Given his distinctively kaleidoscopic range of dyed hairstyles, it is difficult to imagine Idowu donning a cloak of anonymity, although he evidently achieved it in Chesham. "I think that was the most obscure place I went to," he said. "I kept away from the athletics scene. I didn't go to the end-of-season dinners and awards ceremonies. I just wanted to do my thing and keep away from the spotlight. I felt like I'd let down myself and the nation. I was a medal hope and it just didn't work out."

It might just work out for Idowu in Madrid, though. He heads there as the clear leader of the European rankings after his first serious venture at indoor competition. Back in his days as a student at Brunel University, he remembers taking one jump at an indoor college match in Birmingham, wearing basketball boots and a baseball cap. Two weeks ago, sporting a striking gold-streaked mane at the Norwich Union AAA Indoor Championships in Sheffield, Idowu jumped 17.30m in the final round, temporarily to head the world rankings for 2005.

Walter Davis of the United States has since achieved a mark of 17.62m, but the brightly topped Briton remains unchallenged at the summit of the European rankings - 19cm clear of the Belarus athlete Dmitriy Valyukevich.

Gold in Madrid would appear to be beckoning Idowu - particularly as the Swede Christian Olsson, the reigning Olympic, world and European champion, is resting an injured ankle this winter. Not that a medal would fill the void that opened up for the 25-year-old in Athens.

"Nah, it won't make up for that," he reflected. "The only thing that will make up for that is me going to Beijing and rectifying the mistakes I made in 2004."
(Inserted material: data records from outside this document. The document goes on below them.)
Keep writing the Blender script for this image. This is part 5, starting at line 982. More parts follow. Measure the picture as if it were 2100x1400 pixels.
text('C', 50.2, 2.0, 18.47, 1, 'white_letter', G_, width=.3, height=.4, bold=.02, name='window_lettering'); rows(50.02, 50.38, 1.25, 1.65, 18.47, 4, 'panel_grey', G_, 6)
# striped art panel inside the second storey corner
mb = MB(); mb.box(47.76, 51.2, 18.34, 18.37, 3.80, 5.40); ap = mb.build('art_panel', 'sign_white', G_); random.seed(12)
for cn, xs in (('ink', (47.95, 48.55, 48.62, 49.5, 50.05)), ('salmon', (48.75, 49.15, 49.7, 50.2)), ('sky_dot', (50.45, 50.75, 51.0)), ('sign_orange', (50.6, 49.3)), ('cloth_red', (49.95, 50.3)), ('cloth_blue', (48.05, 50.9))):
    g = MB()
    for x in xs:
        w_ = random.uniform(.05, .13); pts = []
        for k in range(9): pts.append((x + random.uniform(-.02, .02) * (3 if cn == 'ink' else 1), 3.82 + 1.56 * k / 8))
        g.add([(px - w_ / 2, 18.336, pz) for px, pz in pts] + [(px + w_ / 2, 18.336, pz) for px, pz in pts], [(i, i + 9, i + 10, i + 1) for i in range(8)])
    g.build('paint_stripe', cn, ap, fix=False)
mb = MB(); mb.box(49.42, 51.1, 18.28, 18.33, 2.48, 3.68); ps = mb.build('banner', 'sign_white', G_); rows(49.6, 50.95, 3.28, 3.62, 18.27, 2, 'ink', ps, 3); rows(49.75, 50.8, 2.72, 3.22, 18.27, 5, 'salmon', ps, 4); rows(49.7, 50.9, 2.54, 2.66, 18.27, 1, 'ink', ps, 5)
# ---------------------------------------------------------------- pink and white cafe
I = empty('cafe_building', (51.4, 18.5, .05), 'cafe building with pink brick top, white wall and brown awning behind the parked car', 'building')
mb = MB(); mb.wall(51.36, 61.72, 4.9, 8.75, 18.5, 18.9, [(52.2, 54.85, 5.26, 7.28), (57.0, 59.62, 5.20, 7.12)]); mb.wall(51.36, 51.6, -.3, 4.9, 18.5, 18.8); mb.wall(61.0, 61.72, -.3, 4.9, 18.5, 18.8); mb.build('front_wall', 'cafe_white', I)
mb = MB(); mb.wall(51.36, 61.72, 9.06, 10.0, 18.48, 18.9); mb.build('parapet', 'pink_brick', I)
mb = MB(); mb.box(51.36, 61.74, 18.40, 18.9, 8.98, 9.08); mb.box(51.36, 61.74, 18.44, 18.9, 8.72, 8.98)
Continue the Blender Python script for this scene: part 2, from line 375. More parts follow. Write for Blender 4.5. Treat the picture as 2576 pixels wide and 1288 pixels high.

Nevertheless, a European indoor title would be a first international championship success for the richly talented if occasionally erratic successor to Jonathan Edwards as Britain's standard-bearer in the triple jump. With his hair dyed in the red and white of the St George flag, Idowu came tantalising close to claiming Commonwealth gold ahead of Edwards in Manchester three years ago. He led the final with a mighty second-round jump of 17.68m, only to be relegated to the silver-medal position when Edwards uncorked a 17.86m in the last round.

Now, with his former rival scrutinising from the BBC television commentary box, Idowu is attempting to match the footsteps of the man who hopped, stepped and jumped to Commonwealth, European, world and Olympic gold - and to a trio of world records. The distance Idowu jumped in Sheffield was bettered by Edwards in indoor competition on just four occasions. And in Madrid he hopes not just to match the one title that Edwards secured in his career on the boards - at the 1998 European Indoor Champion-ships in Valencia - but also to eclipse the UK indoor record held by the Gateshead Harrier: 17.64m.

Longer-term, as well as his golden goal for Beijing, Idowu is aiming to follow Edwards over the 18m barrier. "I believe I can jump far," he said. "Me and my coach, John Herbert, are working towards that."

It happens to be 10 years now since Edwards ventured beyond 18m, jumping first 18.16m, then 18.29m at the 1995 World Championships in Gothenburg. "I can't remember exactly where I was when he did it," Idowu confessed. "I was still a schoolboy in Bethnal Green at the time.

"I do remember going down to the track in Mile End the next day and measuring out 18.29m - just to see how far it was. I remember thinking, 'Yeah, that's not too bad. If I increase a metre a year, I can get that. All I need to do is hop about 6m, step about 6m, and jump about 6m...' "

After the anguish of crashing out in Athens, it was good to see the man with the gold hair and the golden triple-jump potential break down with a hearty laughing fit.